Rythme : il peut paraître incongru de placer un mot si chargé d’histoire dans un tel glossaire, mais ce ne sera que pour en rappeler l’étymologie : rhythme, comme on l’écrivait au XIXè siècle ou en anglais, vient du verbe grec rhéô, “couler”. C’est à tort qu’on l’a associé au flux et au reflux, à la cadence des flots, à la périodicité, quand il faudrait s’en tenir au seul flux, au courant d’un fleuve (dans lequel, comme dit Héraclite, on n’entre jamais deux fois). Le rythme c’est d’abord le fleuve du devenir, d’Héraclite à Apollinaire, et la musique, en tant que performance, renvoie au devenir, — d’autant plus quand elle est de tradition orale, non figée sur l’espace d’une écriture. Cette étymologie devra juste ici nous rappeler que le rythme a d’abord à voir avec le processus, le mouvement de la musique, et que sa composante “périodicité” n’est qu’une de ses composantes possibles. Voir la page Mètre et rythme.
saz : (du persan) nom générique moderne des luths à long manche en Turquie. Le mot saz, en persan, a le sens très large d’instrument de musique, d’accordage, d’ensemble instrumental. En Turquie contemporaine il désigne le format standard de ce luth, qui comprend par ailleurs plusieurs tailles : du plus petit au plus grand : cura, bağlama, saz, tambura, bozuk, divan sazı, meydan sazı.
semah : dérivé de l’arabe sama’ (audition, écoute), ce mot désigne à la fois l’audition mystique de la musique, et la danse qui en dérive.

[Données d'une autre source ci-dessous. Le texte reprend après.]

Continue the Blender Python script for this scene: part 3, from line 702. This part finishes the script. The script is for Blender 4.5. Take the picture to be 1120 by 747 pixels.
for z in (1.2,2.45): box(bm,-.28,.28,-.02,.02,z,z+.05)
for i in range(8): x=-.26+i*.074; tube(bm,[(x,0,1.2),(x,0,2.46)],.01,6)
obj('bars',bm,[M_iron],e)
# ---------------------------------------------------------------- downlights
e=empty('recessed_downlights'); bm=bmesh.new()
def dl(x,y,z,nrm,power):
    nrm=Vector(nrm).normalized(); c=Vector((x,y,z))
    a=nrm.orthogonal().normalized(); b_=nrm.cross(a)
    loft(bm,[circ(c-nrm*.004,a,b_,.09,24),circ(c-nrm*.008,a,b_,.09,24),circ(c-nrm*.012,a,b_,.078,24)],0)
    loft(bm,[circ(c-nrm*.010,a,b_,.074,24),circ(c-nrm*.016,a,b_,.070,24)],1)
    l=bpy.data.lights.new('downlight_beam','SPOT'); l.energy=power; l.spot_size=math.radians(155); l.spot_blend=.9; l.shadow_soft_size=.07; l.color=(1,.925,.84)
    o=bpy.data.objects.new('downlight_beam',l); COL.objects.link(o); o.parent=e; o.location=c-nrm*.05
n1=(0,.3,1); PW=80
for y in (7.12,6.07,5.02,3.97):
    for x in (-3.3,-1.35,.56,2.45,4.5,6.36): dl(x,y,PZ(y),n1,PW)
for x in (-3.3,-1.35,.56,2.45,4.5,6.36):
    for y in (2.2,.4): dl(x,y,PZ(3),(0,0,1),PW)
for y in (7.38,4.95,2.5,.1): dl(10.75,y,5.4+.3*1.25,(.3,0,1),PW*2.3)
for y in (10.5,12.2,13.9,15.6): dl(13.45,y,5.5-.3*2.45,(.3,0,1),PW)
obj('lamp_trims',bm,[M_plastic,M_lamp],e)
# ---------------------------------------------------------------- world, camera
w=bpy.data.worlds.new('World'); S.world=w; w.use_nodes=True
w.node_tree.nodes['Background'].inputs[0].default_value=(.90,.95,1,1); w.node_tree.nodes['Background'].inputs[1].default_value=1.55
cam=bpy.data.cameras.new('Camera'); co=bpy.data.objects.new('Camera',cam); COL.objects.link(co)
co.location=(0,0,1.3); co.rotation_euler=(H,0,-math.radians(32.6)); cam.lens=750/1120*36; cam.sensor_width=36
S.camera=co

Selon la grande tradition du soufisme mevlevi (de mevlana, mawlana, “notre maître” nom donné à Djelal-ed-din Rûmi, XIIIè siècle), l’audition d’un son musical (et pour Rûmi, cela va du tintement des marteaux des batteurs d’or aux musiques de toute nature) éveille dans l’âme une faculté d’audition, qui est également le ressouvenir profond de la voix originelle entendue quand les âmes, encore non incarnées, volaient dans les espaces du ciel, avant la création du monde. Même si l’alevisme, qu’on peut cataloguer parmi les ordres du soufisme populaire, n’a pas autant développé ce thème du point de vue de la théologie mystique, il repose néanmoins sur cette notion d’audition et d’ivresse, manifestées dans la danse rituelle.
turkmène : dans ces pages, ce mot désigne non pas le peuple dont l’état est le Turkménistan, mais selon l’ancien sens (cf. Turcoman), les populations nomades non sédentarisées, parlant une langue turque, et circulant, irréductibles, dans les steppes, de l’Asie centrale aux Balkans. Au Moyen-Age, ces populations étaient évidemment très mal considérées par les “hautes cultures”, en particulier persane.
yörük : nom des (semi-)nomades, ou des populations d’ascendance nomade récente en Turquie contemporaine.
zeybek : danse lente à 9 temps, généralement groupés 3.2.2.2, de l’ouest et du sud anatoliens. On la trouve dans les îles grecques sous le nom de zeïbekiko (fort prisée dans le style rebetiko). Les zeybek sont aussi des personnages de “bandits d’honneur”, très prisés dans l’ouest anatolien, comme défenseurs des droits des plus humbles face aux exactions des riches propriétaires terriens ou de l’Etat, et dont certains ont donné leur nom à l’air de danse censé les évoquer.